I propose an alternative reading of the seal as related to the naming of Theognis in the poetry that works from the multi-vocal and cross-temporal nature of the naming itself: ὧδε δὲ πᾶς τις ἐρεῖ: ‘Θεύγνιδός ἐστιν ἔπη / τοῦ Μεγαρέως πάντας δὲ κατ᾽ ἀνθρώπους ὀνομαστοῦ,’ / ἀστοῖσιν δ᾽ οὔπω πᾶσιν ἁδεῖν δύναμαι: (22-24). Theognis is always already named in the voice of another and in the future (he is ‘not yet’ able to please all the astoi). Discussions of the performance of an oral poet like Theognis tend to focus their attention on the fragmentation of the oral poet’s identity through historical processes of oral-traditional transmission and reception. The textual scene of Theognis naming his own name—for the first and last time—in the voice of another in the future complicates this paradigm because its temporal status cannot be simply located either in the past, present or future of Theognis.

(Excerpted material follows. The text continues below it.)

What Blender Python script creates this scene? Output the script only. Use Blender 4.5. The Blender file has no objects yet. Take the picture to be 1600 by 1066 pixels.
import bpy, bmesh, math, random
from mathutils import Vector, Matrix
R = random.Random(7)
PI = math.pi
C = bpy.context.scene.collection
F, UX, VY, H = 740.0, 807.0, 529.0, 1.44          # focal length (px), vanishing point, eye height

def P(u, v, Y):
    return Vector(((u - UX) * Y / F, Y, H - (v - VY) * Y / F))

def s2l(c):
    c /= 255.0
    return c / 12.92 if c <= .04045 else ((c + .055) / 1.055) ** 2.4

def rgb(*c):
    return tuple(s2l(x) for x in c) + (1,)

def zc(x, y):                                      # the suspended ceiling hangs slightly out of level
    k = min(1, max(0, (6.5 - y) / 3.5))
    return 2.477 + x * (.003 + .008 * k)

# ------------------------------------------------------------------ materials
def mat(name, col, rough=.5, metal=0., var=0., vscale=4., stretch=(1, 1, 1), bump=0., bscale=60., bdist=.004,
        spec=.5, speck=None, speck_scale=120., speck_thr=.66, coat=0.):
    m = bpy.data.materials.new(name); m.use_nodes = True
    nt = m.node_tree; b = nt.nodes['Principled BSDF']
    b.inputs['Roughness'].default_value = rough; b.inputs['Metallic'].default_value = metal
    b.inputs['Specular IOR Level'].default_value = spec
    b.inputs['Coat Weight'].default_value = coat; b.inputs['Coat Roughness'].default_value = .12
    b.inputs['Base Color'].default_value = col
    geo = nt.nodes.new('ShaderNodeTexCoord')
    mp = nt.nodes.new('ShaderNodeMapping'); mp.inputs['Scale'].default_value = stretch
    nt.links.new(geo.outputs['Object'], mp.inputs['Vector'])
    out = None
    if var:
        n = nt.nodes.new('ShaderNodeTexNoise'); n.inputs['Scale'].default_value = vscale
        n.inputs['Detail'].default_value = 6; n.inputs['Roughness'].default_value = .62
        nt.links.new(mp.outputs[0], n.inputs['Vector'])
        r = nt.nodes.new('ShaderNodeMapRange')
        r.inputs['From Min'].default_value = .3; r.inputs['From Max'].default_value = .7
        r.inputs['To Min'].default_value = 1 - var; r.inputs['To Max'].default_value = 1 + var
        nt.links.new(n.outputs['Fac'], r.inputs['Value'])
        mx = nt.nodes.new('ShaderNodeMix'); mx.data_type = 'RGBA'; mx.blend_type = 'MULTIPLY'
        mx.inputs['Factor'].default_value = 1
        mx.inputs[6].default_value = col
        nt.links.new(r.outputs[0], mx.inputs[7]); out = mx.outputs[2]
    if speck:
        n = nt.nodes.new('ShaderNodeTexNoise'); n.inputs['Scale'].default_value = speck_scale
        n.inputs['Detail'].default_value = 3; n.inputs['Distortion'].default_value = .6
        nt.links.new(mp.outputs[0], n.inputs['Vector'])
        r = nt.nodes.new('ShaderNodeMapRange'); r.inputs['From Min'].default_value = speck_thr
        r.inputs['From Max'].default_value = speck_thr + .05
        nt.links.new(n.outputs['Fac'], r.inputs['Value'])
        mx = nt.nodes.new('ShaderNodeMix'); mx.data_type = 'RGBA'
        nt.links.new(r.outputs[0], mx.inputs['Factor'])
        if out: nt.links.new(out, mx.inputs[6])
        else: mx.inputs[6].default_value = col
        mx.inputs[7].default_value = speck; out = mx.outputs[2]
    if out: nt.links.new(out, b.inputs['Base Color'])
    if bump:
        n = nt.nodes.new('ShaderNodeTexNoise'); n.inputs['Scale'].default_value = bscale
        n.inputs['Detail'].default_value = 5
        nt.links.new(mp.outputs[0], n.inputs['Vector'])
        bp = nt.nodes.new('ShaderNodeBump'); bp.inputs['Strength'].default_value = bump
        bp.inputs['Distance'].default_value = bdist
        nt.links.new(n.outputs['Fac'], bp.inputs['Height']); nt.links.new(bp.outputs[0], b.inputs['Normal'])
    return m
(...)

Much later in the Theognidea, Theognis’s suspension between life and death reflects this temporality: αἴθων μὲν γένος εἰμί, πόλιν δ᾽ εὐτείχεα Θήβην / οἰκῶ πατρῴας γῆς ἀπερυκόμενος (1209-1210). In the textual chain with which the poetry plays the ring of οἰκέω (‘to abode’) is as likely followed by that of οἶκος (‘house’) as by that of οἴκησις (‘tomb’). This moment of suspension is that in which Theognis names his own name in the voice of another in the future. In this moment of suspension between past, present and future as well as life and death alike, the decision between Theognis as poet and Theognis as tradition is ultimately undecidable, itself in a state of permanent suspension.